= Supplied data =
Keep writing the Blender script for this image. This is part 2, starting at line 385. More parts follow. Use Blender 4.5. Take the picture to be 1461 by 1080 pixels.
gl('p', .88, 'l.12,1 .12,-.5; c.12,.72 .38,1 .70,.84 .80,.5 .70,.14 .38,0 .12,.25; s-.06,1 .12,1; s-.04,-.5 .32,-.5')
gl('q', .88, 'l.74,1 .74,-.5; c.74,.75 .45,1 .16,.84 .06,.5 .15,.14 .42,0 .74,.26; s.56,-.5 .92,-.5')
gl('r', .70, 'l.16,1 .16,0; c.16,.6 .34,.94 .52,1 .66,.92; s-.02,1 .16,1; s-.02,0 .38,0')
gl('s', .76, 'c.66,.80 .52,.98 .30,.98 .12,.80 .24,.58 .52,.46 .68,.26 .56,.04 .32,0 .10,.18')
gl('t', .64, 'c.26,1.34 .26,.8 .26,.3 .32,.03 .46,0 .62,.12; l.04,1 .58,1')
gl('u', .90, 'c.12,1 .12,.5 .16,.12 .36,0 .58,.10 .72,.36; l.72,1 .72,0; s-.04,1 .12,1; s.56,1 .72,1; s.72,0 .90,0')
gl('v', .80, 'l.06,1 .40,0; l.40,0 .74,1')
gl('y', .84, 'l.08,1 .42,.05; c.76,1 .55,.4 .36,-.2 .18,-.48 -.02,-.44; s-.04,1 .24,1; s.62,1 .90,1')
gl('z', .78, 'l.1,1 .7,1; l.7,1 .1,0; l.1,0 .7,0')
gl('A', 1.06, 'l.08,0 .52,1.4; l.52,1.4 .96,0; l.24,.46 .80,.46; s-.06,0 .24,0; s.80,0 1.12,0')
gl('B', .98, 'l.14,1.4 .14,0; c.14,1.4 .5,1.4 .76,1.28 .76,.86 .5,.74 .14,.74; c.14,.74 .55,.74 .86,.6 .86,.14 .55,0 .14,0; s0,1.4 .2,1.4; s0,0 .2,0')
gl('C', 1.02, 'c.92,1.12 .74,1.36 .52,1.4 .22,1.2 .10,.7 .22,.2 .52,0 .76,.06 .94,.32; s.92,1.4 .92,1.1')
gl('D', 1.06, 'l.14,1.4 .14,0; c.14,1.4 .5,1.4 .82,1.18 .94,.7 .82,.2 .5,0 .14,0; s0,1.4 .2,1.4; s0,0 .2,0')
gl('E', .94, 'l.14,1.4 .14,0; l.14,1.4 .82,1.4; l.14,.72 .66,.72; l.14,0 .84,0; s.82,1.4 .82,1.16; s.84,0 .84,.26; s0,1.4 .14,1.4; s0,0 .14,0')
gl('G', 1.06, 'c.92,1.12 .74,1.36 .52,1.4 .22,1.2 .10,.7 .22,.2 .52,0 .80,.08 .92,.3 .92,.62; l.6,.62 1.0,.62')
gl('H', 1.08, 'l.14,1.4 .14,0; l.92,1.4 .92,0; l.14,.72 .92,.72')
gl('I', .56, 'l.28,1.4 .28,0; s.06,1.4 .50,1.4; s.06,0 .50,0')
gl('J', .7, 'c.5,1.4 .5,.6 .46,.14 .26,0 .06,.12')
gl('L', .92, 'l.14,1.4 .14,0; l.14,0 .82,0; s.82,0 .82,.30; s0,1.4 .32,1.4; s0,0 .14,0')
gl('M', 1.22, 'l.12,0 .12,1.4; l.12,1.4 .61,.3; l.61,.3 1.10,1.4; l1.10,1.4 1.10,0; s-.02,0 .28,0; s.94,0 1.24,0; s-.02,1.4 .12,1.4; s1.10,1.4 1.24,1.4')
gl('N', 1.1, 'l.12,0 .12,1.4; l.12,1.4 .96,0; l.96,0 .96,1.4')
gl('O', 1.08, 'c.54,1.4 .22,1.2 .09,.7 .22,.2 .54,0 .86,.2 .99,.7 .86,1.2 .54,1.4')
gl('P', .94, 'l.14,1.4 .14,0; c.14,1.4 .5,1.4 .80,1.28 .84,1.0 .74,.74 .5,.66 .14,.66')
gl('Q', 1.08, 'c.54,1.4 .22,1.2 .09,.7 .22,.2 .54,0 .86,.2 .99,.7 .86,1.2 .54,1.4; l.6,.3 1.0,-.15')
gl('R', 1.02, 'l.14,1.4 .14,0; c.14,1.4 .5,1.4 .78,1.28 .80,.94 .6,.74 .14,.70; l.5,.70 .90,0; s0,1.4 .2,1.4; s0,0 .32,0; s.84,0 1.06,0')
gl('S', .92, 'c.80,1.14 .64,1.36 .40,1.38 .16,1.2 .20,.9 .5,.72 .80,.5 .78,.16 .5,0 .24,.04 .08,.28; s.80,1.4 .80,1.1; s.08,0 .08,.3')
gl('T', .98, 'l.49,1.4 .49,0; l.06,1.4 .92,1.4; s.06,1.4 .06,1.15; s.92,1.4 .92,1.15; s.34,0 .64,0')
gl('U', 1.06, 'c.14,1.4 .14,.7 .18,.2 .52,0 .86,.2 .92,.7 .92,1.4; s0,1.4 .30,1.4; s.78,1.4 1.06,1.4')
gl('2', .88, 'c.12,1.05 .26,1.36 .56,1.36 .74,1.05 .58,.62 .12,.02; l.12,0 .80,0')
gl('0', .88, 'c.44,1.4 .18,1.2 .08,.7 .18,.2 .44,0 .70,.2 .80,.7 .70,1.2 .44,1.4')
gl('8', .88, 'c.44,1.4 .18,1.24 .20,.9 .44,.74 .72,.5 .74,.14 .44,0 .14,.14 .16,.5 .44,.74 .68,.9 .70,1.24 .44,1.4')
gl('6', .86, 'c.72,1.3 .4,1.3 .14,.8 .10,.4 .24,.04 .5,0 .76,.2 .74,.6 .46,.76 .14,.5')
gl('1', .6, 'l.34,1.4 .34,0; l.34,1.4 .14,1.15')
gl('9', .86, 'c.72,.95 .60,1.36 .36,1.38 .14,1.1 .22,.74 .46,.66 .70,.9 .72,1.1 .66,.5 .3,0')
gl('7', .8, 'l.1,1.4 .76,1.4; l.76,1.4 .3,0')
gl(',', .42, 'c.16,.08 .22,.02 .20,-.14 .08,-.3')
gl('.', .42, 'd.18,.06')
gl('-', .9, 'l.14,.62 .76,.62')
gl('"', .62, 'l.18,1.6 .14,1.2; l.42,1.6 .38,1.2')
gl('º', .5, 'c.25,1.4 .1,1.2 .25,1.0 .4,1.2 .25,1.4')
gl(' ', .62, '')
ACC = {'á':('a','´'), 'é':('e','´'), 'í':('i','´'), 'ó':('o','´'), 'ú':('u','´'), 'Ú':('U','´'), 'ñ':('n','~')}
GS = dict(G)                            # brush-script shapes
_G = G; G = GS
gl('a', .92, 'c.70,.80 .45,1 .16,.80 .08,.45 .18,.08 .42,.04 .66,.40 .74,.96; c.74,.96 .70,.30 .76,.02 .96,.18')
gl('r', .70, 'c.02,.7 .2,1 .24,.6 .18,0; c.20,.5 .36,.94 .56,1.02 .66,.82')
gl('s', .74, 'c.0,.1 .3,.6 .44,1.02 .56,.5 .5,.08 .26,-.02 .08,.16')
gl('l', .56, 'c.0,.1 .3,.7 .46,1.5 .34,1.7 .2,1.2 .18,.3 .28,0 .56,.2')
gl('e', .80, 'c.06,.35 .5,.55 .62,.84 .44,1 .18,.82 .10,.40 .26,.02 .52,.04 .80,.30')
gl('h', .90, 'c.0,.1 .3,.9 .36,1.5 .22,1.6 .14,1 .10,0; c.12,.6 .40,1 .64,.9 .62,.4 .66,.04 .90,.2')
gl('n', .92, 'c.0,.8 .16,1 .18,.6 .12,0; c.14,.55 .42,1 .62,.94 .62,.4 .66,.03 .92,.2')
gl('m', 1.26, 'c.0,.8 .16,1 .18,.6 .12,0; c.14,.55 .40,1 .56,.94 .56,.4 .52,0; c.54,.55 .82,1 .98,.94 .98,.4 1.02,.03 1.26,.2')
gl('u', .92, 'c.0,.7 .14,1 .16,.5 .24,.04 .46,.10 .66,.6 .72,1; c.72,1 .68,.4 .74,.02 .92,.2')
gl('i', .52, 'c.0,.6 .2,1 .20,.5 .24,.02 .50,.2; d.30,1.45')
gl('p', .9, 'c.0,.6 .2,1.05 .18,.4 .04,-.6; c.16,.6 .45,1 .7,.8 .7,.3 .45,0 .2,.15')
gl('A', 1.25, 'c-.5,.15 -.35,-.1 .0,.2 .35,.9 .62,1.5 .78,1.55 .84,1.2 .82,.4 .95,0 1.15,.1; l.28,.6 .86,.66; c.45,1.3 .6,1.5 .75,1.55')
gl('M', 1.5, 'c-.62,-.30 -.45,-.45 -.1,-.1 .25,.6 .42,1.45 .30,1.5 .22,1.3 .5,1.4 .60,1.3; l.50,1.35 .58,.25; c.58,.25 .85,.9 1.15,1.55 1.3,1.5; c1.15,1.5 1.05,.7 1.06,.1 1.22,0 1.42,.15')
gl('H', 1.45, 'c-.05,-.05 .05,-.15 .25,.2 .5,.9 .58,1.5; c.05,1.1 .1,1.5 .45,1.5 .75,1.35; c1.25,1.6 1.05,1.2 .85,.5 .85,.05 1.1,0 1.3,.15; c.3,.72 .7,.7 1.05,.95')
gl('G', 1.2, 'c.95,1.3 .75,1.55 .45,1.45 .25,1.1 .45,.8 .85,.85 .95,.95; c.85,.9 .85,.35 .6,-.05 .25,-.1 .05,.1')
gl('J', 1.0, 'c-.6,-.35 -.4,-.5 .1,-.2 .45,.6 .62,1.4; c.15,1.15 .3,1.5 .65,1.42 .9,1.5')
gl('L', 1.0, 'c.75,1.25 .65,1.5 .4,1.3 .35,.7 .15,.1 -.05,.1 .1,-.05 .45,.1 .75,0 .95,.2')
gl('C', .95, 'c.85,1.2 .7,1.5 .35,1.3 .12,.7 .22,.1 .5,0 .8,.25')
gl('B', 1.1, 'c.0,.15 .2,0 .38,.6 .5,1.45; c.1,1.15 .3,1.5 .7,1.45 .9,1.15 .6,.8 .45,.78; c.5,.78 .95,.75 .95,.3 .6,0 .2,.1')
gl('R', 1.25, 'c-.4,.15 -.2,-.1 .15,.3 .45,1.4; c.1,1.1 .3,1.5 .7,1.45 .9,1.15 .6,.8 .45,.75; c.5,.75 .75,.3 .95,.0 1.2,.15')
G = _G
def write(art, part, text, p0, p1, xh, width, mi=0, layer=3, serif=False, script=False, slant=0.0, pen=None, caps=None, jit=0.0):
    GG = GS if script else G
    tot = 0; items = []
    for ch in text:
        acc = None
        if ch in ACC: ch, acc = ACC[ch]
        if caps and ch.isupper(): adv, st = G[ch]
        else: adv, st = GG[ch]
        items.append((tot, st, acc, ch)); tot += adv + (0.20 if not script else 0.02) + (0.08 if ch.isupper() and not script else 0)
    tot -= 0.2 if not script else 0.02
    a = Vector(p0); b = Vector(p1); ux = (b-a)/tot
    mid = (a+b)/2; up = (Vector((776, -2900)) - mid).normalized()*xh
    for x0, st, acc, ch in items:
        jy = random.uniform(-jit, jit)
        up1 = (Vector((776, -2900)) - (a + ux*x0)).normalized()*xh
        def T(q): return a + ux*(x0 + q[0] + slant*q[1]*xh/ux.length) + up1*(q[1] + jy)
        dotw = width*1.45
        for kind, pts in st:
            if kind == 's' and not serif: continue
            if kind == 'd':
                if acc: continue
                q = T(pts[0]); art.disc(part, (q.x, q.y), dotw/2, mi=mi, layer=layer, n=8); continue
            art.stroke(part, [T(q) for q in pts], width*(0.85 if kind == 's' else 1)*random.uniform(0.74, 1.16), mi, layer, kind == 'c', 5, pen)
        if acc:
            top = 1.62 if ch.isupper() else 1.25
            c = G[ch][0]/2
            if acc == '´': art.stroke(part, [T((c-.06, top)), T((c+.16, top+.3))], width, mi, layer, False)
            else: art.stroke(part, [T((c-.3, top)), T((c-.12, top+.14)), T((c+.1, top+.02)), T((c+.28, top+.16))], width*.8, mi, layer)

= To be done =
How many lines in the listing contain "script"? Answer with the number alone.

= The solution =
6